Landmark further objects that the proposed March 15, 2000 deadline for a new award is not sufficiently prompt, and that, instead of a recompetition, the original solicitation should be reopened. These arguments are unpersuasive. First, there simply is no basis to conclude that allowing 6 months to conduct a new competition for a $55 million procurement is other than prompt. (We note that the initial procurement took about 9 months to complete.) Further, conducting the recompetition under the original solicitation would have the effect of precluding both new offerors and MBI--which could become small by shedding its relationship with its subcontractor--from competing. There is no basis for restricting the competition in this manner. See The Hygenic Corp., May 24, 1984, 84-1 CPD Para. 571 at 2.

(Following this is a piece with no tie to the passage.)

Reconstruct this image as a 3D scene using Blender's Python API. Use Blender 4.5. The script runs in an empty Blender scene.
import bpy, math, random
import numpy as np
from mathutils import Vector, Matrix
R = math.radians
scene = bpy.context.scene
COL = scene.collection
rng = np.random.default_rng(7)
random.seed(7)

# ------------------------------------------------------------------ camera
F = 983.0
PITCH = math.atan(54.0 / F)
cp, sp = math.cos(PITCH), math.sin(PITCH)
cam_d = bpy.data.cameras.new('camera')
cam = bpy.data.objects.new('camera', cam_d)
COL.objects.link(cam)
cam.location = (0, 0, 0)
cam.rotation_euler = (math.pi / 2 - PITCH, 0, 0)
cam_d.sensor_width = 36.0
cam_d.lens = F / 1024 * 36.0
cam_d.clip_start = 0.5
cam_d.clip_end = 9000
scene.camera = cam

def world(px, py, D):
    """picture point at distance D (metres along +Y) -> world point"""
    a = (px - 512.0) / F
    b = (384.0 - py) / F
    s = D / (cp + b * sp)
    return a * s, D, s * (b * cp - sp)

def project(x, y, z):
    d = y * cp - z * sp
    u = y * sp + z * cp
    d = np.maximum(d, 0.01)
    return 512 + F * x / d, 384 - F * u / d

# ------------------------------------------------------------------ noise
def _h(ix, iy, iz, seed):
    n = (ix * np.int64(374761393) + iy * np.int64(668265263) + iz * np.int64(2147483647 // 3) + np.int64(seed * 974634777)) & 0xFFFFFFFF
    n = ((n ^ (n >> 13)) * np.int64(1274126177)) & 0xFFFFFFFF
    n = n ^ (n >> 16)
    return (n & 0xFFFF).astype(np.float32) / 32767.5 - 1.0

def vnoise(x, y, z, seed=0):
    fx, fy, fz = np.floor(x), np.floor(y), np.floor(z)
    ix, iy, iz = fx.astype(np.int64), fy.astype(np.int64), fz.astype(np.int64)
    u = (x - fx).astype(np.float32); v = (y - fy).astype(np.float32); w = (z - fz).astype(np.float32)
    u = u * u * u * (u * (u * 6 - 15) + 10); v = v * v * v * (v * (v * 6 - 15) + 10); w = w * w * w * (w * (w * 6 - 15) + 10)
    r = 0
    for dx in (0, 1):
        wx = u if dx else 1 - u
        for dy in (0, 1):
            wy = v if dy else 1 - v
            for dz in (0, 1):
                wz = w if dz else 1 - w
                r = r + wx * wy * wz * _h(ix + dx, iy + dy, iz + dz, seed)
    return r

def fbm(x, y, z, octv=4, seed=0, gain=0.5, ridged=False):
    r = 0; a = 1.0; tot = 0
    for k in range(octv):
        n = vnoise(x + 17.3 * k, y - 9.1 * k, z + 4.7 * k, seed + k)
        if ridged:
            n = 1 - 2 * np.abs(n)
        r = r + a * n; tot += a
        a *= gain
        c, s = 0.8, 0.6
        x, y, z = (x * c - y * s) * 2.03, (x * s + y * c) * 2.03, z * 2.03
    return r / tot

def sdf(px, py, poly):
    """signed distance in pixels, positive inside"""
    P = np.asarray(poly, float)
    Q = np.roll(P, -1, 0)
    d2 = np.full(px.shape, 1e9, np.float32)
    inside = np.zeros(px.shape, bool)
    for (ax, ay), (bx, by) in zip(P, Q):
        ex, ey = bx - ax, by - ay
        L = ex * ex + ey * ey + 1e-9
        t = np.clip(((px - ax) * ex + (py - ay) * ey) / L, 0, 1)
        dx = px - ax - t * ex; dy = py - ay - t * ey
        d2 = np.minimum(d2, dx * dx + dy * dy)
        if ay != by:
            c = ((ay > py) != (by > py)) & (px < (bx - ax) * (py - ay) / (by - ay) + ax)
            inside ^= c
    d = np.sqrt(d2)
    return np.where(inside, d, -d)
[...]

We conclude that the corrective action proposed by the Air Force is reasonable under the circumstances of this case, and that it renders the protest academic.

The protest is dismissed.

Comptroller General of the United States

1. On June 30, 1998, SBA issued regulations that significantly changed the 8(a) program. 63 Fed. Reg. 35726, 35767 (1998). The new regulations stated that they would apply to solicitations issued on or after June 30, 1998; the solicitation here was issued before that date. The previous regulations did not give unsuccessful 8(a) offerors standing to file size protests. Under the new regulations, Landmark would have standing to file a size protest. 13 C.F.R. Sec. 121.1001(a)(2)(i) (1999).

2. Award was made without discussions, so the agency never constituted a competitive range, conducted discussions or requested revised proposals.